In January 2018, for example, leading Republicans on the Senate Judiciary Committee sent a criminal referral to the DOJ focused on Christopher Steele, the author of the infamous dossier of reports about Trump and Russia. Steele was not charged but Sens. Charles E. Grassley (R-Iowa) and Lindsey O. Graham (R-S.C.) generated a lot of headlines.

In April of that same year, the Justice Department inspector general sent a criminal referral focused on former FBI deputy director Andrew McCabe. This attracted a lot of media attention as well, but, in early 2020, it was determined that no charges would be filed.

In August 2018, W. Samuel Patten, a Trump ally, pleaded guilty to several federal charges, including lying to the Senate Intelligence Committee. It was later revealed that the committee had sent a referral about Patten to the DOJ — but, in a statement following the plea, committee leaders noted that “the charge, and resultant plea, do not appear to directly involve our referral.”

That October, Grassley offered up another referral, this time focused on attorney Michael Avenatti and a client of his who’d made unsubstantiated claims about Supreme Court nominee Brett M. Kavanaugh. Avenatti ended up being sentenced to federal prison — but for an unrelated set of charges focused on theft. Kavanaugh, now a sitting Supreme Court justice, was a target of his own criminal referral back in 2007. It, clearly, didn’t have much of an effect on his career.

In February 2019, Trump attorney Michael Cohen was the focus of a criminal referral alleging that he’d perjured himself in high-profile Capitol Hill testimony. Cohen, too, ended up serving time, but after pleading guilty to financial crimes and campaign-finance violations.
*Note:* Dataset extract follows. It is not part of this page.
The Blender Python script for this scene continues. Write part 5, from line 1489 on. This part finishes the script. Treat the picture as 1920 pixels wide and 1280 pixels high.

The Cohen referral wasn’t the product of a House committee but, instead, two members of a committee’s Republican minority. One of them was Mark Meadows.

There are others from that period, including a sweeping referral from a bipartisan group focused on testimony offered as part of the Russia investigation, but the pattern should be clear. Even when extracted from partisan politics and political posturing, criminal referrals land in the lap of federal investigators who can do a lot with them or nothing at all.

In the case of the referrals that will probably be offered by the Jan. 6 select committee, there’s another useful consideration: The Justice Department is already investigating Trump for potential criminal violations. Last month, Attorney General Merrick Garland named a special counsel to investigate Trump’s actions related to the 2020 election — the general focus of the House committee — and the former president’s handling of classified documents after leaving office. Garland’s team has been tracking the committee’s work for months, including requesting interview transcripts and other material from House investigators. In other words, there is ample evidence that the Justice Department needs no recommendation from the committee to consider what it has learned; they’ve been doing so all along.

None of this means that such referrals are completely useless or purely performative. The committee’s final report is expected to be a compendium of how Trump tried to retain power, a document useful (and intended) as a political indictment if not leading to a criminal one. The referrals will also probably outline a criminal case that might help build public support and political capital for any future indictment.

Were there no referrals, though, the trajectory of criminal charges stemming from Trump’s effort and the Capitol riot probably wouldn’t be altered much. The committee has done good work elevating the intricacy of the former president’s attempt to derail his electoral loss and has shined a light on the rogue’s gallery that aided him. But, as with the Trump subpoena, its referrals will probably serve more as a rhetorical coda than a new jumping-off point for accountability.

At least if recent history is any indicator.